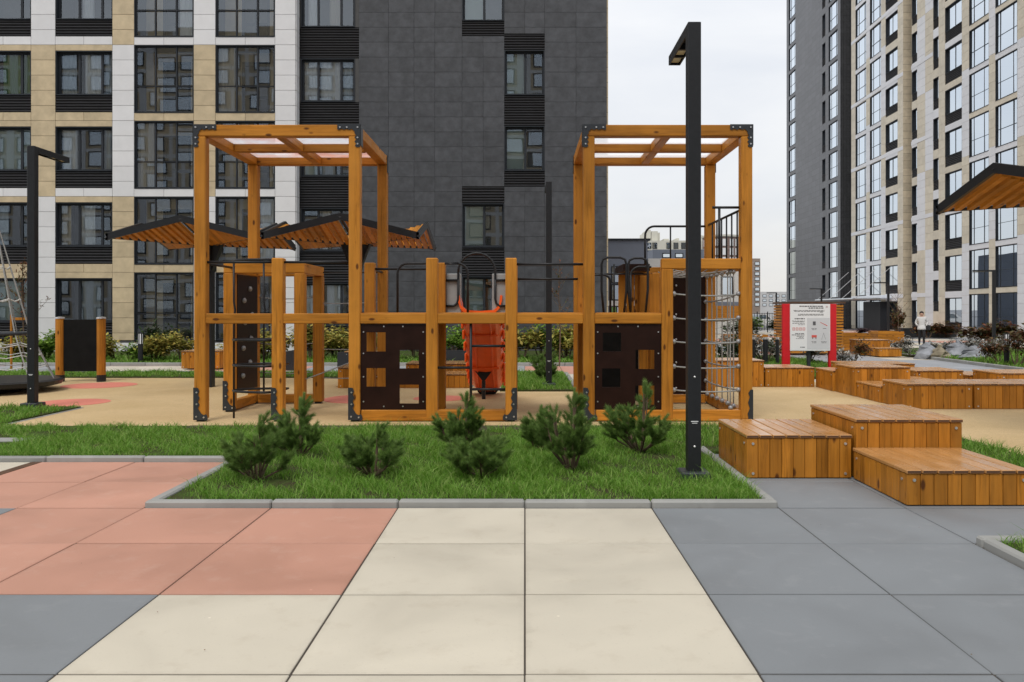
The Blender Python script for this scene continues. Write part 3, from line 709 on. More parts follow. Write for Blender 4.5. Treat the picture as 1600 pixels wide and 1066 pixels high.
# charcoal segment: cladding joints too fine to tell apart at this distance
bcol(1295,1309, 2.6, 2.62, 0, (.25,.8), (.42,), dark=True); bcol(1285,1290, 2.4, 1.6, .72, (), (), dark=True); bcol(1232.7,1243.2, 2.6, 2.62, 0, (.3,.8), (.42,), dark=True)
fb.wall.build('wall', m_grid('tower_wall', (.58,.51,.39), (.2,.16,.12), 1.3, .6), B)
dk = MB()
for a, b_ in ((1309,1313.5),(1290,1295),(1243.2,1285),(1229.3,1232.7)): dk.box(ub(a)+.0, ub(b_), -.03, 1.0, 0, TB)
for pa, pb, z0, h, st in ((1295,1309,2.6,2.62,3.0),(1232.7,1243.2,2.6,2.62,3.0)):
    for k in range(NB):
        zt = z0+k*st; dk.box(ub(pa), ub(pb), -.03, .30, zt+.003, min(TB, zt+st-h)-.003)
for k in range(NB):
    zt = 2.4+k*3; dk.box(ub(1285), ub(1290), -.03, .30, zt+.003, min(TB, zt+.68)-.003)
mdk = m_grid('tower_charcoal', (.13,.135,.148), (.05,.05,.055), 1.2, .6, .42)
dk.build('charcoal_wall', mdk, B)
en = MB(); en.box(ub(1313.5)-.3, ub(1313.5)+.0, -.025, 6, 0, TB); en.build('end_wall', M['darkc'], B)
MB().box(ub(1411.5)-.3, ub(1411.5)+.02, -.028, 4, 0, TB).build('end_wall', bpy.data.materials['tower_wall'], B)
MB().box(ub(1229.3), ub(1640)+12, 1.02, 15, 0, TB).build('core', M['room'], B)
MB().box(ub(1640), ub(1640)+12, 0, 1.0, 0, TB).build('near_wing', bpy.data.materials['tower_wall'], B)
# white string courses every second storey
for z in range(0, 5):
    zz = 3.0+z*6.0
    for pa, pb in ((1330.5,1411.5),(1424.4,1458.5)):
        MB().box(ub(pa), ub(pb), -.045, -.031, zz-.28, zz+.02).build('string_course', M['whiteb'], B)

# ---------------- block behind the camera: seen only as a reflection in the balcony glass
Cb = thing('courtyard_building', (-85, -65, 0), 'beige and white apartment block reflected in the balcony glass', 'building', rz=0)
MB().box(0, 115, -12, 0, 0, 46).build('wall', m_grid('reflected_cladding', (.50,.41,.28), (.68,.68,.68), 10.0, 3.3, .6, .3), Cb)
wm = MB().box(-1.5, 1.5, -.02, .04, -1.2, 1.2).mesh('window', M['frame']); gm = MB().add([(-1.3,.05,-1.0),(1.3,.05,-1.0),(1.3,.05,1.0),(-1.3,.05,1.0)], [(3,2,1,0)]).mesh('pane', M['glassb'])
for fl in range(13):
    for k in range(23):
        f = link('window', wm, Cb, (2.5+5*k, .0, 1.9+3.3*fl)); link('pane', gm, f)
for k in range(11): MB().box(10*k+4.4, 10*k+5.6, -.01, .12, 0, 46).build('white_pilaster', M['whitec'], Cb)

# ================================================================== play structure
PS = thing('play_structure', (0, 12.05, 0), 'large timber climbing frame with two open towers, bridge, rope net and orange slide', 'playground')
BX = [-4.71, -3.587, -2.47, -1.348, -.199, .931, 2.067, 3.216]; PW = .165; H2 = PW/2
YF, YM, YR = 12.13, 13.30, 14.47
def ps(name, b, m, smooth=False, par=None, **kw):
    o = b.build(name, m, par if par else PS, smooth=smooth, **kw)
    o.location = (0, -12.05, 0) if par is None else (0, 0, 0); return o
def post(x, y, z1, z0=.04, foot=True):
    ps('post', MB().cbox(x-H2, x+H2, y-H2, y+H2, z0, z1, .012), M['wz'])
    if foot: ps('post_foot', MB().box(x-.055, x+.055, y-.055, y+.055, -.01, z0+.002), M['steel'])
def beam_x(x0, x1, y, z0, z1, d=.14): return ps('beam', MB().cbox(x0, x1, y-d/2, y+d/2, z0, z1, .010), M['wx'])
def beam_y(x, y0, y1, z0, z1, d=.14): return ps('beam', MB().cbox(x-d/2, x+d/2, y0, y1, z0, z1, .010), M['wy'])
ZT0, ZT1 = 4.14, 4.307; ZU0, ZU1 = 2.216, 2.369; ZD0, ZD1 = 1.424, 1.572; ZB0, ZB1 = .015, .173; ZS = 2.378
for x in (BX[0], BX[2], BX[5], BX[7]):
    post(x, YF, ZT0); post(x, YR, ZT0)
for i in (1, 3, 4): post(BX[i], YF, ZS)
post(BX[6], YF, ZU0)
for i in (0, 1, 2, 3, 4, 5): post(BX[i], YM, ZS if i not in (0,1) else 2.21)
post(BX[6], YM, ZU0); post(BX[6], YR, ZU0); post(BX[1], YR, 2.21)
# tower roofs
for (xl, xr, sm) in ((BX[0], BX[2], 'poly'), (BX[5], BX[7], 'polyw')):
    xm = (xl+xr)/2
    for y in (YF, YR): ps('roof_beam', MB().cbox(xl-H2, xr+H2, y-H2+.002, y+H2-.002, ZT0+.001, ZT1, .010), M['wx'])
    for x in (xl, xr): ps('roof_beam', MB().cbox(x-H2+.003, x+H2-.003, YF+H2, YR-H2, ZT0+.004, ZT1-.003, .010), M['wy'])
    ps('roof_beam', MB().cbox(xl+H2, xr-H2, YM-.07, YM+.07, ZT0+.004, ZT1-.02, .010), M['wx'])
    ps('roof_beam', MB().cbox(xm-.07, xm+.07, YF+H2, YM-.07, ZT0+.006, ZT1-.022, .010), M['wy'])
    ps('roof_beam', MB().cbox(xm-.07, xm+.07, YM+.07, YR-H2, ZT0+.006, ZT1-.022, .010), M['wy'])
    for (a, b_) in ((xl+H2, xm-.072), (xm+.072, xr-H2)):
        for (c, d) in ((YF+H2, YM-.072), (YM+.072, YR-H2)):
            ps('roof_sheet', MB().box(a, b_, c, d, ZT1-.045, ZT1-.037), M[sm])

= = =

Required work
Pictures excluded, repeat exactly the lines from the top of the material through the line with "zz+.02).build('string_course', M['whiteb'], B)", including both of those lines.

Exercise solution
The Blender Python script for this scene continues. Write part 3, from line 709 on. More parts follow. Write for Blender 4.5. Treat the picture as 1600 pixels wide and 1066 pixels high.
# charcoal segment: cladding joints too fine to tell apart at this distance
bcol(1295,1309, 2.6, 2.62, 0, (.25,.8), (.42,), dark=True); bcol(1285,1290, 2.4, 1.6, .72, (), (), dark=True); bcol(1232.7,1243.2, 2.6, 2.62, 0, (.3,.8), (.42,), dark=True)
fb.wall.build('wall', m_grid('tower_wall', (.58,.51,.39), (.2,.16,.12), 1.3, .6), B)
dk = MB()
for a, b_ in ((1309,1313.5),(1290,1295),(1243.2,1285),(1229.3,1232.7)): dk.box(ub(a)+.0, ub(b_), -.03, 1.0, 0, TB)
for pa, pb, z0, h, st in ((1295,1309,2.6,2.62,3.0),(1232.7,1243.2,2.6,2.62,3.0)):
    for k in range(NB):
        zt = z0+k*st; dk.box(ub(pa), ub(pb), -.03, .30, zt+.003, min(TB, zt+st-h)-.003)
for k in range(NB):
    zt = 2.4+k*3; dk.box(ub(1285), ub(1290), -.03, .30, zt+.003, min(TB, zt+.68)-.003)
mdk = m_grid('tower_charcoal', (.13,.135,.148), (.05,.05,.055), 1.2, .6, .42)
dk.build('charcoal_wall', mdk, B)
en = MB(); en.box(ub(1313.5)-.3, ub(1313.5)+.0, -.025, 6, 0, TB); en.build('end_wall', M['darkc'], B)
MB().box(ub(1411.5)-.3, ub(1411.5)+.02, -.028, 4, 0, TB).build('end_wall', bpy.data.materials['tower_wall'], B)
MB().box(ub(1229.3), ub(1640)+12, 1.02, 15, 0, TB).build('core', M['room'], B)
MB().box(ub(1640), ub(1640)+12, 0, 1.0, 0, TB).build('near_wing', bpy.data.materials['tower_wall'], B)
# white string courses every second storey
for z in range(0, 5):
    zz = 3.0+z*6.0
    for pa, pb in ((1330.5,1411.5),(1424.4,1458.5)):
        MB().box(ub(pa), ub(pb), -.045, -.031, zz-.28, zz+.02).build('string_course', M['whiteb'], B)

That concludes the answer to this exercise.